- _Extracted data_
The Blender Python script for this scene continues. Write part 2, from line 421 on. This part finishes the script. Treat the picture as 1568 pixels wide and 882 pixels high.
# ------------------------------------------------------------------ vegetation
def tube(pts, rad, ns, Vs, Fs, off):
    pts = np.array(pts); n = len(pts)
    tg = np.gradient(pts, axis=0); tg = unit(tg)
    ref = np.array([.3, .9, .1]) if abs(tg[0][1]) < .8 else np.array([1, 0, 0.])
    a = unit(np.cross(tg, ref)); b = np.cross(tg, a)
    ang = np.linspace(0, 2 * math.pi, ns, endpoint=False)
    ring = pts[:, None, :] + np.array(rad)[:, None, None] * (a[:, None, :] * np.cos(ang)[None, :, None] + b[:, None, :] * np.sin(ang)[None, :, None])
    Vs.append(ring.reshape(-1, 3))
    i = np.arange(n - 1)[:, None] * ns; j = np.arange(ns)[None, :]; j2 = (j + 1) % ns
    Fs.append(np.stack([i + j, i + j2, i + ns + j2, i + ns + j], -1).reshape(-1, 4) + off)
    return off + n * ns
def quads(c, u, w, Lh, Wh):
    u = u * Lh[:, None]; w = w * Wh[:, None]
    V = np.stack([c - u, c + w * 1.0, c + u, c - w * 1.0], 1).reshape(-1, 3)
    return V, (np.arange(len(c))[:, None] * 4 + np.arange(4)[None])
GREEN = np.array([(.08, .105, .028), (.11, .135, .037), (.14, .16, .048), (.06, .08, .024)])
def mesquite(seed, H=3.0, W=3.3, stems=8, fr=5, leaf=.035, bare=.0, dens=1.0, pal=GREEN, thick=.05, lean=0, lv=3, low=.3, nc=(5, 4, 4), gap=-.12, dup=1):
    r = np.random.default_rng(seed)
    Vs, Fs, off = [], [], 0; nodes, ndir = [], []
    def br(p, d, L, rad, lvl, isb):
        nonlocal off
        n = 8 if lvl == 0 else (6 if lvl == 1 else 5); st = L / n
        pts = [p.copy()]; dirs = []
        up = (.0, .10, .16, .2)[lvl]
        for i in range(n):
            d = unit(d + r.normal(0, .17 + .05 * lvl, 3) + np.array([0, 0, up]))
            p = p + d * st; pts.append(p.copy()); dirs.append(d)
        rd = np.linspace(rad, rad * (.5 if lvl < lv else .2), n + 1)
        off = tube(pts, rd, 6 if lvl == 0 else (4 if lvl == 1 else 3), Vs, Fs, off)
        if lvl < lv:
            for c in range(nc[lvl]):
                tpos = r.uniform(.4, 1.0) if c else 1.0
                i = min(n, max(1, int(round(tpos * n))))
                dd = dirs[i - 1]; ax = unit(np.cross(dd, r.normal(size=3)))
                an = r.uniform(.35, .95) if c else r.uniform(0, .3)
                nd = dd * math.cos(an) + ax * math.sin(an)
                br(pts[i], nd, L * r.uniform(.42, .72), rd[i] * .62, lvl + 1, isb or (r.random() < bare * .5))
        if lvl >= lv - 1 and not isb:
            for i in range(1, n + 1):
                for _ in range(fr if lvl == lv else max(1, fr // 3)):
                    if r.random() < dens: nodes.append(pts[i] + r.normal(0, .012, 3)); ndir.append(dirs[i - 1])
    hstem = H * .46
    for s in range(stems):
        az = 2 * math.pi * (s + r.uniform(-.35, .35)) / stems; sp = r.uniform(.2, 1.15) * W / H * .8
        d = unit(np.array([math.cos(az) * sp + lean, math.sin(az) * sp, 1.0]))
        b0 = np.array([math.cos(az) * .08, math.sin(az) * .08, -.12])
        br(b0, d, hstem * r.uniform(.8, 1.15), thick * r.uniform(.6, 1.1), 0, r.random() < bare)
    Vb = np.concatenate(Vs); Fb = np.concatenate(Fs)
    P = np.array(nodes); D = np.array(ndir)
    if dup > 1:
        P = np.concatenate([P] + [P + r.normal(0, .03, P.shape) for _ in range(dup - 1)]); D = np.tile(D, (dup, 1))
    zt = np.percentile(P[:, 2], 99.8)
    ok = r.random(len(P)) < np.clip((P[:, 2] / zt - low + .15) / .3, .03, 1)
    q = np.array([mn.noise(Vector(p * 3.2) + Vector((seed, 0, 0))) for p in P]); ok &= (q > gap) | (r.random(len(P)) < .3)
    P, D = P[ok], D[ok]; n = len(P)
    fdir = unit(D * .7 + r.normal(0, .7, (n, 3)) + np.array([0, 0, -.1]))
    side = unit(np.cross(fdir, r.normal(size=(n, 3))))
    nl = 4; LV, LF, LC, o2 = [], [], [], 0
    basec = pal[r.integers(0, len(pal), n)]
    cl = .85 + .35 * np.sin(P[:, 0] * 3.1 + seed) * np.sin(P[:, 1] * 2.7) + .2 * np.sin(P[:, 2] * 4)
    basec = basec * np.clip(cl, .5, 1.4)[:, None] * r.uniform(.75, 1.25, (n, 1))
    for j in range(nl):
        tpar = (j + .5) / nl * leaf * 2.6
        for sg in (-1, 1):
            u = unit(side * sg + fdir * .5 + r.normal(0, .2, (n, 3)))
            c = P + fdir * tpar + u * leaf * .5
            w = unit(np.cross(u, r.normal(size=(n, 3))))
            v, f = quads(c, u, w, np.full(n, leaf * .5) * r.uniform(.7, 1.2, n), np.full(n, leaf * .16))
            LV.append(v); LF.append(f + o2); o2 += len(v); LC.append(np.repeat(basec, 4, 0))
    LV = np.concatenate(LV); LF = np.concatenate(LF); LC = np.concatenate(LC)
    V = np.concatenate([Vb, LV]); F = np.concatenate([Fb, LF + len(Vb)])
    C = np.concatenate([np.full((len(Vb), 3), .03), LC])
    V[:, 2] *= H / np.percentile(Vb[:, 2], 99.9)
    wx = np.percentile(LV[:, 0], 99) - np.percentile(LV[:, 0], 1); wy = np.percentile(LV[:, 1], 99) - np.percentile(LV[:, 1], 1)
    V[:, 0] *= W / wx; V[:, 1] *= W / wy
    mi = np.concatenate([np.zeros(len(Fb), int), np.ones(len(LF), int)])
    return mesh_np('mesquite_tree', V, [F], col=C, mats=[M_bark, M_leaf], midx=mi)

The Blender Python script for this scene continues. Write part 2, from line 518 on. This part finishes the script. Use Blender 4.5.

- _The exercise_
Copy every record exactly, with nothing added or dropped.

- _Solution_
The Blender Python script for this scene continues. Write part 2, from line 421 on. This part finishes the script. Treat the picture as 1568 pixels wide and 882 pixels high.
# ------------------------------------------------------------------ vegetation
def tube(pts, rad, ns, Vs, Fs, off):
    pts = np.array(pts); n = len(pts)
    tg = np.gradient(pts, axis=0); tg = unit(tg)
    ref = np.array([.3, .9, .1]) if abs(tg[0][1]) < .8 else np.array([1, 0, 0.])
    a = unit(np.cross(tg, ref)); b = np.cross(tg, a)
    ang = np.linspace(0, 2 * math.pi, ns, endpoint=False)
    ring = pts[:, None, :] + np.array(rad)[:, None, None] * (a[:, None, :] * np.cos(ang)[None, :, None] + b[:, None, :] * np.sin(ang)[None, :, None])
    Vs.append(ring.reshape(-1, 3))
    i = np.arange(n - 1)[:, None] * ns; j = np.arange(ns)[None, :]; j2 = (j + 1) % ns
    Fs.append(np.stack([i + j, i + j2, i + ns + j2, i + ns + j], -1).reshape(-1, 4) + off)
    return off + n * ns
def quads(c, u, w, Lh, Wh):
    u = u * Lh[:, None]; w = w * Wh[:, None]
    V = np.stack([c - u, c + w * 1.0, c + u, c - w * 1.0], 1).reshape(-1, 3)
    return V, (np.arange(len(c))[:, None] * 4 + np.arange(4)[None])
GREEN = np.array([(.08, .105, .028), (.11, .135, .037), (.14, .16, .048), (.06, .08, .024)])
def mesquite(seed, H=3.0, W=3.3, stems=8, fr=5, leaf=.035, bare=.0, dens=1.0, pal=GREEN, thick=.05, lean=0, lv=3, low=.3, nc=(5, 4, 4), gap=-.12, dup=1):
    r = np.random.default_rng(seed)
    Vs, Fs, off = [], [], 0; nodes, ndir = [], []
    def br(p, d, L, rad, lvl, isb):
        nonlocal off
        n = 8 if lvl == 0 else (6 if lvl == 1 else 5); st = L / n
        pts = [p.copy()]; dirs = []
        up = (.0, .10, .16, .2)[lvl]
        for i in range(n):
            d = unit(d + r.normal(0, .17 + .05 * lvl, 3) + np.array([0, 0, up]))
            p = p + d * st; pts.append(p.copy()); dirs.append(d)
        rd = np.linspace(rad, rad * (.5 if lvl < lv else .2), n + 1)
        off = tube(pts, rd, 6 if lvl == 0 else (4 if lvl == 1 else 3), Vs, Fs, off)
        if lvl < lv:
            for c in range(nc[lvl]):
                tpos = r.uniform(.4, 1.0) if c else 1.0
                i = min(n, max(1, int(round(tpos * n))))
                dd = dirs[i - 1]; ax = unit(np.cross(dd, r.normal(size=3)))
                an = r.uniform(.35, .95) if c else r.uniform(0, .3)
                nd = dd * math.cos(an) + ax * math.sin(an)
                br(pts[i], nd, L * r.uniform(.42, .72), rd[i] * .62, lvl + 1, isb or (r.random() < bare * .5))
        if lvl >= lv - 1 and not isb:
            for i in range(1, n + 1):
                for _ in range(fr if lvl == lv else max(1, fr // 3)):
                    if r.random() < dens: nodes.append(pts[i] + r.normal(0, .012, 3)); ndir.append(dirs[i - 1])
    hstem = H * .46
    for s in range(stems):
        az = 2 * math.pi * (s + r.uniform(-.35, .35)) / stems; sp = r.uniform(.2, 1.15) * W / H * .8
        d = unit(np.array([math.cos(az) * sp + lean, math.sin(az) * sp, 1.0]))
        b0 = np.array([math.cos(az) * .08, math.sin(az) * .08, -.12])
        br(b0, d, hstem * r.uniform(.8, 1.15), thick * r.uniform(.6, 1.1), 0, r.random() < bare)
    Vb = np.concatenate(Vs); Fb = np.concatenate(Fs)
    P = np.array(nodes); D = np.array(ndir)
    if dup > 1:
        P = np.concatenate([P] + [P + r.normal(0, .03, P.shape) for _ in range(dup - 1)]); D = np.tile(D, (dup, 1))
    zt = np.percentile(P[:, 2], 99.8)
    ok = r.random(len(P)) < np.clip((P[:, 2] / zt - low + .15) / .3, .03, 1)
    q = np.array([mn.noise(Vector(p * 3.2) + Vector((seed, 0, 0))) for p in P]); ok &= (q > gap) | (r.random(len(P)) < .3)
    P, D = P[ok], D[ok]; n = len(P)
    fdir = unit(D * .7 + r.normal(0, .7, (n, 3)) + np.array([0, 0, -.1]))
    side = unit(np.cross(fdir, r.normal(size=(n, 3))))
    nl = 4; LV, LF, LC, o2 = [], [], [], 0
    basec = pal[r.integers(0, len(pal), n)]
    cl = .85 + .35 * np.sin(P[:, 0] * 3.1 + seed) * np.sin(P[:, 1] * 2.7) + .2 * np.sin(P[:, 2] * 4)
    basec = basec * np.clip(cl, .5, 1.4)[:, None] * r.uniform(.75, 1.25, (n, 1))
    for j in range(nl):
        tpar = (j + .5) / nl * leaf * 2.6
        for sg in (-1, 1):
            u = unit(side * sg + fdir * .5 + r.normal(0, .2, (n, 3)))
            c = P + fdir * tpar + u * leaf * .5
            w = unit(np.cross(u, r.normal(size=(n, 3))))
            v, f = quads(c, u, w, np.full(n, leaf * .5) * r.uniform(.7, 1.2, n), np.full(n, leaf * .16))
            LV.append(v); LF.append(f + o2); o2 += len(v); LC.append(np.repeat(basec, 4, 0))
    LV = np.concatenate(LV); LF = np.concatenate(LF); LC = np.concatenate(LC)
    V = np.concatenate([Vb, LV]); F = np.concatenate([Fb, LF + len(Vb)])
    C = np.concatenate([np.full((len(Vb), 3), .03), LC])
    V[:, 2] *= H / np.percentile(Vb[:, 2], 99.9)
    wx = np.percentile(LV[:, 0], 99) - np.percentile(LV[:, 0], 1); wy = np.percentile(LV[:, 1], 99) - np.percentile(LV[:, 1], 1)
    V[:, 0] *= W / wx; V[:, 1] *= W / wy
    mi = np.concatenate([np.zeros(len(Fb), int), np.ones(len(LF), int)])
    return mesh_np('mesquite_tree', V, [F], col=C, mats=[M_bark, M_leaf], midx=mi)

The Blender Python script for this scene continues. Write part 2, from line 518 on. This part finishes the script. Use Blender 4.5.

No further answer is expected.